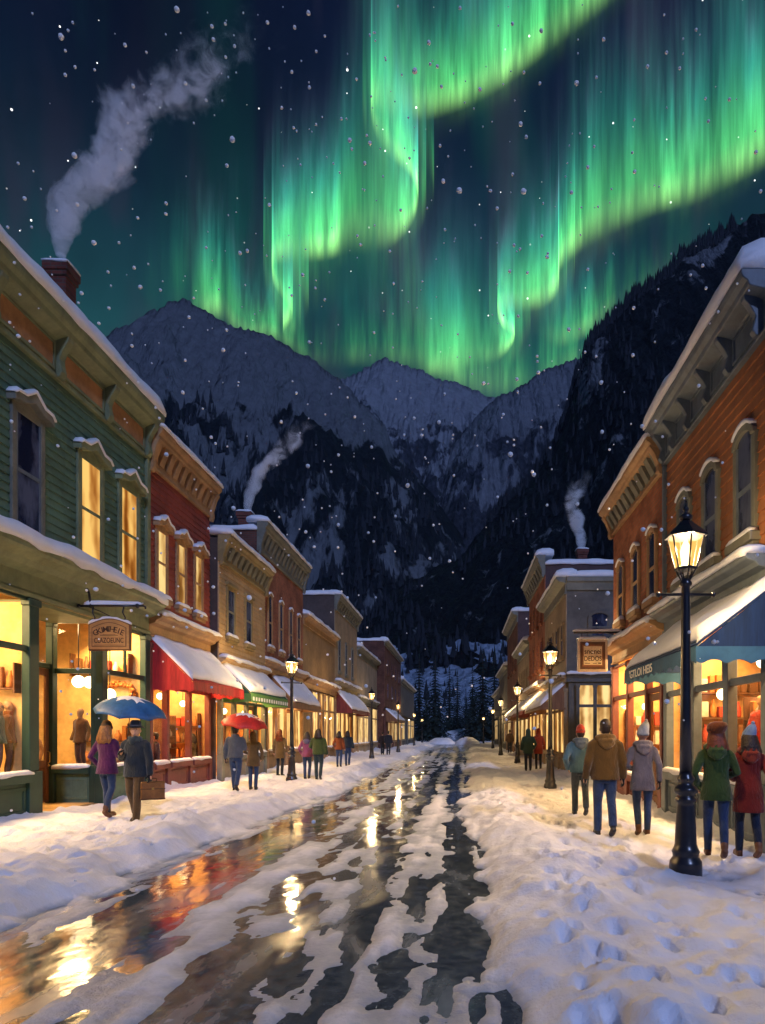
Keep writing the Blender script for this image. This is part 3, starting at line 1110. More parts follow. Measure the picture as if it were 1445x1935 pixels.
def room(t, fr, s0, s1, depth, z1, mat, z0=.03):
    q = MB(fr)
    e = .06
    q.quad((s0 + e, -depth, z0), (s1 - e, -depth, z0), (s1 - e, -depth, z1), (s0 + e, -depth, z1))
    q.quad((s0 + e, -depth, z0), (s0 + e, -.12, z0), (s0 + e, -.12, z1), (s0 + e, -depth, z1))
    q.quad((s1 - e, -depth, z0), (s1 - e, -.12, z0), (s1 - e, -.12, z1), (s1 - e, -depth, z1))
    q.quad((s0 + e, -depth, z0), (s1 - e, -depth, z0), (s1 - e, -.1, z0), (s0 + e, -.1, z0))
    q.quad((s0 + e, -depth, z1), (s1 - e, -depth, z1), (s1 - e, -.1, z1), (s0 + e, -.1, z1))
    return q.build('shop_interior', mat, t)


def storefront(t, fr, bays, zsill, ztop, ztr, mt, mb, pane, pw=.16, sill_snow=True, seed=0, mdoor=None, mull=False, d=0.0):
    """bays: (s0, s1, 'window' | 'door' | 'pier'), side by side"""
    runs, run = [], []
    for b in bays:                      # a masonry pier parts one framed run from the next
        if b[2] == 'pier':
            if run:
                runs.append(run)
            run = []
        else:
            run.append(b)
    if run:
        runs.append(run)
    for run in runs:
        _frame(t, fr, run, zsill, ztop, ztr, mt, pw, mull, d)
    for b in bays:
        a, e = b[0] + pw / 2, b[1] - pw / 2
        if b[2] == 'pier':
            lo, hi = (b[0] if b is bays[0] else a), (b[1] if b is bays[-1] else e)
            MB(fr).box(lo, hi, d - .08, d + .02, -.12, ztop).build('pier', mb, t)
            continue
        if b[2] == 'window':
            _bay(t, fr, a, e, b, zsill, ztop, ztr, mt, mb, pane, sill_snow, seed, d)
        if b[2] == 'door':
            door(t, fr, a, e, ztr - .06, mdoor or WOODTRIM, pane, d)
            p = MB(fr)
            p.quad((a, d - .01, ztr + .06), (e, d - .01, ztr + .06), (e, d - .01, ztop - .07), (a, d - .01, ztop - .07))
            p.build('transom_pane', pane, t)


def _frame(t, fr, bays, zsill, ztop, ztr, mt, pw, mull, d):
    posts = sorted({round(x, 4) for b in bays for x in b[:2]})
    q = MB(fr)
    for s in posts:
        q.box(s - pw / 2, s + pw / 2, d - .09, d + .075, zsill + .12, ztop)
        q.box(s - pw * .7, s + pw * .7, d - .09, d + .11, -.12, zsill + .118)
        q.box(s - pw * .65, s + pw * .65, d - .085, d + .10, ztop - .16, ztop - .02)
    for b in bays:
        a, e = b[0] + pw / 2, b[1] - pw / 2
        if b[2] == 'window' or b[2] == 'door':
            q.box(a + .001, e - .001, d - .05, d + .04, ztr - .06, ztr + .06)
            q.box(a + .001, e - .001, d - .05, d + .035, ztop - .07, ztop - .002)
        if b[2] == 'window':
            q.box(a + .001, e - .001, d - .05, d + .035, zsill + .07, zsill + .13)
            if mull:
                c = (a + e) / 2
                q.box(c - .025, c + .025, d - .045, d + .03, ztr + .06, ztop - .07)
    return q.build('storefront_frame', mt, t, bevel=.012)


def _bay(t, fr, a, e, b, zsill, ztop, ztr, mt, mb, pane, sill_snow, seed, d):
    if True:
        if b[2] == 'window':
            p = MB(fr)
            p.quad((a, d - .01, zsill + .13), (e, d - .01, zsill + .13), (e, d - .01, ztr - .06), (a, d - .01, ztr - .06))
            p.quad((a, d - .01, ztr + .06), (e, d - .01, ztr + .06), (e, d - .01, ztop - .07), (a, d - .01, ztop - .07))
            p.build('display_window', pane, t)
            k = MB(fr)
            k.box(a, e, d - .10, d + .03, -.12, zsill - .09)
            for z0_, z1_ in ((.10, .17), (zsill - .24, zsill - .17)):
                k.box(a + .08, e - .08, d + .02, d + .055, z0_, z1_)
            for x0 in (a + .08, e - .15):
                k.box(x0, x0 + .07, d + .02, d + .053, .171, zsill - .241)
            k.build('bulkhead', mb, t, bevel=.008)
            sl = MB(fr).box(a + .002, e - .002, d - .12, d + .16, zsill - .088, zsill + .068).build('window_sill', mt, t, bevel=.012)
            if sill_snow:
                snow_ridge(fr, a, e, d + .03, d + .15, zsill + .07, .07, .03, seed + int(b[0] * 7) % 50, .12, .03).build('sill_snow', SNOW, sl, smooth=True)


def door(t, fr, a, e, zt, mt, pane, d=0.0):
    q = MB(fr)
    w = .13
    q.box(a + .01, a + w, d - .06, d, .05, zt - .01).box(e - w, e - .01, d - .06, d, .05, zt - .01)
    q.box(a + w + .001, e - w - .001, d - .06, d - .002, zt - .17, zt - .01)
    q.box(a + w + .001, e - w - .001, d - .06, d - .002, .85, 1.02)
    q.box(a + w + .001, e - w - .001, d - .06, d - .002, .05, .25)
    q.box(a + w + .001, e - w - .001, d - .055, d - .025, .251, .849)
    q.box(a + w + .07, e - w - .07, d - .05, d - .012, .32, .78)
    o = q.build('door', mt, t, bevel=.008)
    MB(fr).quad((a + w, d - .03, 1.02), (e - w, d - .03, 1.02), (e - w, d - .03, zt - .17), (a + w, d - .03, zt - .17)).build('door_pane', pane, o)
    MB(fr).tube([(e - .07, d + .002, .95), (e - .07, d + .05, .98), (e - .07, d + .05, 1.2), (e - .07, d + .002, 1.23)], .014, 8).ball((e - .07, d + .03, .9), .03, 8, 6).build('handle', M('brass', (.55, .36, .10), .3, .2, 8, 0, metal=1.0), o, smooth=True)
    return o


def shell(t, fr, s0, s1, zs, H, depth, mside, style, mwall, zc, mroof=None, rear_d=2.6, par=.0, roomy=True):
    """body of a building: upper facade, body behind it, rear of the shop floor, roof with lying snow"""
    a, b = s0 + .004, s1 - .004
    if style == 'clap':
        clapboard(fr, a, b, zs, zc + .02).build('wall', mwall, t)
    else:
        MB(fr).box(a, b, -.03, .012, zs, zc + .02).build('wall', mwall, t)
    q = MB(fr)
    q.box(a, b, -depth, -.032, zs - .25, H - par)
    q.box(a, b, -depth, -rear_d - .02, -.4, zs - .252)
    q.box(a, a + .05, -rear_d, -.1, -.4, zs - .252)
    q.box(b - .05, b, -rear_d, -.1, -.4, zs - .252)
    q.build('side_wall', mside, t)
    snow_ridge(Fr(fr.p(0, 0, 0), fr.sv, fr.dv), a + .02, b - .02, -depth + .02, -.3, H - par, .14, 0, 3).build('roof_snow', SNOW, t, smooth=True)


def shop_cornice(t, fr, s0, s1, z0, z1, D, mt, seed=0, th=.13):
    H = z1 - z0
    pr = [(-.03, z0), (.09, z0), (.09, z0 + .1 * H), (.05, z0 + .14 * H), (.05, z0 + .52 * H), (D * .5, z0 + .60 * H), (D * .62, z0 + .72 * H), (D * .92, z0 + .82 * H), (D, z0 + .88 * H), (D, z1), (-.03, z1)]
    o = MB(fr).ext_s(pr, s0 + .01, s1 - .01).build('shop_cornice', mt, t, bevel=.01)
    snow_ridge(fr, s0, s1, .012, D, z1, th, .06, seed, .16, .07).build('cornice_snow', SNOW, o, smooth=True)
    return o


def chimney(t, x, y, z0, z1, w, mt, seed=0):
    q = MB()
    h = w / 2
    k = z1 - z0
    q.box(x - h, x + h, y - h, y + h, z0, z1 - .30 * min(1, k))
    q.box(x - h * 1.18, x + h * 1.18, y - h * 1.18, y + h * 1.18, z1 - .299 * min(1, k), z1 - .19 * min(1, k))
    q.box(x - h * 1.32, x + h * 1.32, y - h * 1.32, y + h * 1.32, z1 - .189 * min(1, k), z1)
    o = q.build('chimney', mt, t, bevel=.01)
    fr2 = Fr((x - h * 1.32, y, 0), (1, 0, 0), (0, -1, 0))
    snow_ridge(fr2, 0, h * 2.64, -h * 1.32, h * 1.32, z1, .14 * w / .8, .02, seed, .1, .03).build('chimney_snow', SNOW, o, smooth=True)
    return o


def side_snow(t, fr, s_near, depth, z, th=.16, seed=0, D=.0):
    """snow along the parapet of the flank that faces down the street"""
    f2 = Fr(fr.p(s_near, 0, 0), -fr.dv, -fr.sv)
    snow_ridge(f2, -D, depth - .1, -.35, .05, z, th, .04, seed, .2, .04).build('parapet_snow', SNOW, t, smooth=True)


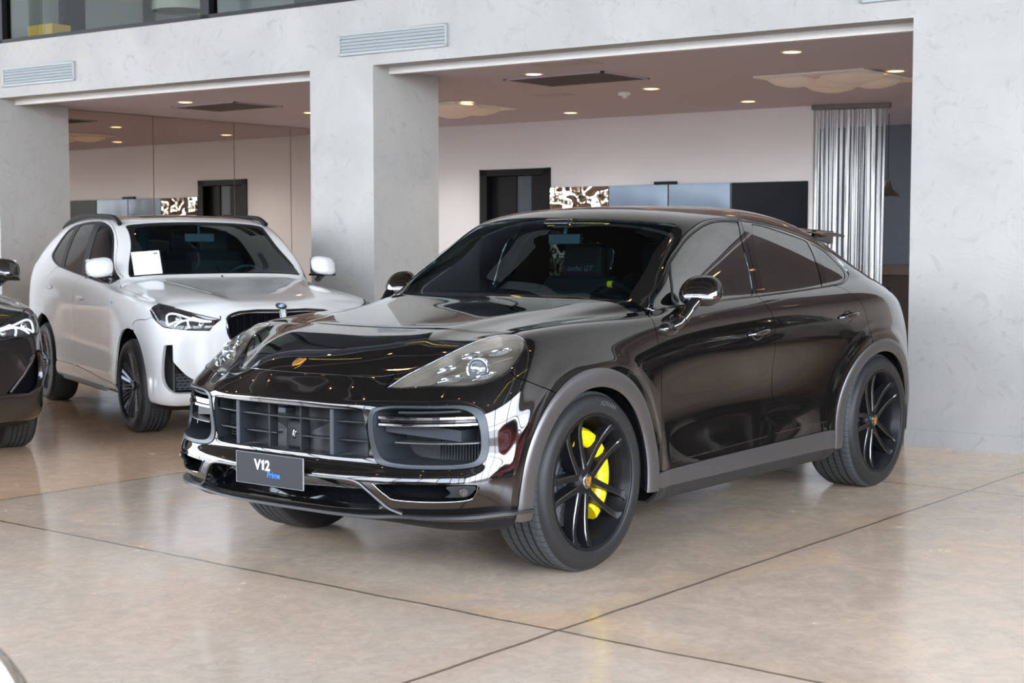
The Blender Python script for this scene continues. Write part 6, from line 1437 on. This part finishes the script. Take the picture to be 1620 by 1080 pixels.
•••••
What you have to do: Repeat, with no pictures, each line from the beginning of the data through the line containing "return q.build('shop_interior', mat, t)", inclusive.

Written solution:
Keep writing the Blender script for this image. This is part 3, starting at line 1110. More parts follow. Measure the picture as if it were 1445x1935 pixels.
def room(t, fr, s0, s1, depth, z1, mat, z0=.03):
    q = MB(fr)
    e = .06
    q.quad((s0 + e, -depth, z0), (s1 - e, -depth, z0), (s1 - e, -depth, z1), (s0 + e, -depth, z1))
    q.quad((s0 + e, -depth, z0), (s0 + e, -.12, z0), (s0 + e, -.12, z1), (s0 + e, -depth, z1))
    q.quad((s1 - e, -depth, z0), (s1 - e, -.12, z0), (s1 - e, -.12, z1), (s1 - e, -depth, z1))
    q.quad((s0 + e, -depth, z0), (s1 - e, -depth, z0), (s1 - e, -.1, z0), (s0 + e, -.1, z0))
    q.quad((s0 + e, -depth, z1), (s1 - e, -depth, z1), (s1 - e, -.1, z1), (s0 + e, -.1, z1))
    return q.build('shop_interior', mat, t)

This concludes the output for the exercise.